The free community event, presented by the Emory University Center for Women and Department of Women’s Studies, is the culmination of a landmark series developed by the newly formed Atlanta Consortium of Colleges and Universities (ACCU). The ACCU series, “Motherhood at the Intersection of Race and Class: Resilience in the Face of Adversity,” seeks to generate awareness, discussion and action surrounding the special challenges that less privileged mothers, families and incarcerated women face.
Davis’s long-standing commitment to prisoners rights dates to her involvement in the campaign to free the Soledad Brothers, which led to her own arrest and imprisonment in 1970. On the FBI’s “Ten Most Wanted List,” Davis spent 18 months in jail before her acquittal in 1972. The event catapulted Davis to international fame and since that time, she has been one of America’s most well-known critics of what she refers to as the prison industrial complex.

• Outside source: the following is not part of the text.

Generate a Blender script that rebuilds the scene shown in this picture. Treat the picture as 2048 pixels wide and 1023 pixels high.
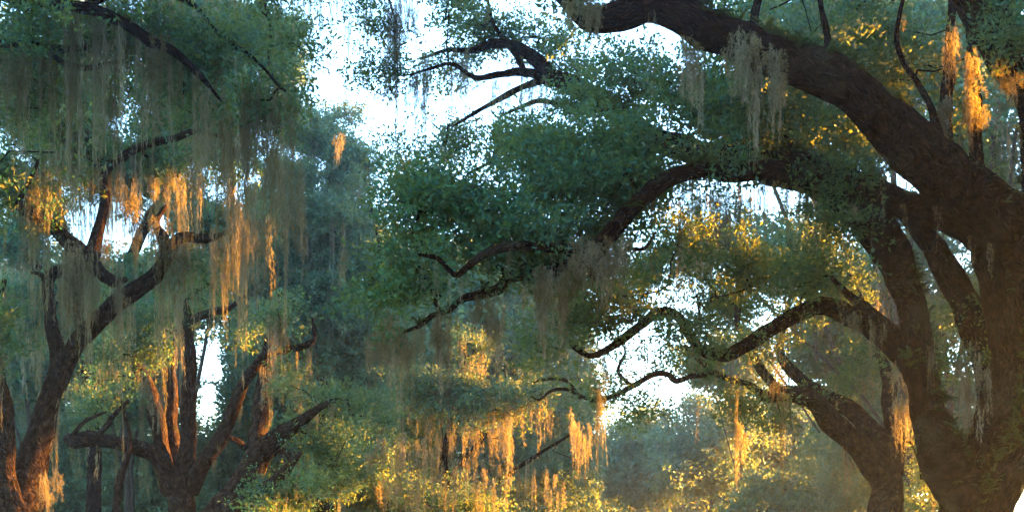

Davis has conducted extensive research on issues related to race, gender and imprisonment and is Professor Emerita of the History of Consciousness Ph.D. program at the University of California, Santa Cruz. She was the University of California chair in African American and feminist studies from 1994-1997. Davis also remains a community organizer through her work with the Women of Color Resource Center, a San Francisco Bay Area organization that emphasizes popular education of and about women who live in poverty, and Justice Now, which provides legal assistance to women in prison and advocates for the abolition of imprisonment.
Formed in 2008, the ACCU is comprised of faculty, staff and administrators from several Atlanta area institutions. Members are interested in providing ways for Atlanta colleges to engage in public scholarship – to bring scholarship into the city – and foster multi-school dialogue about important community issues.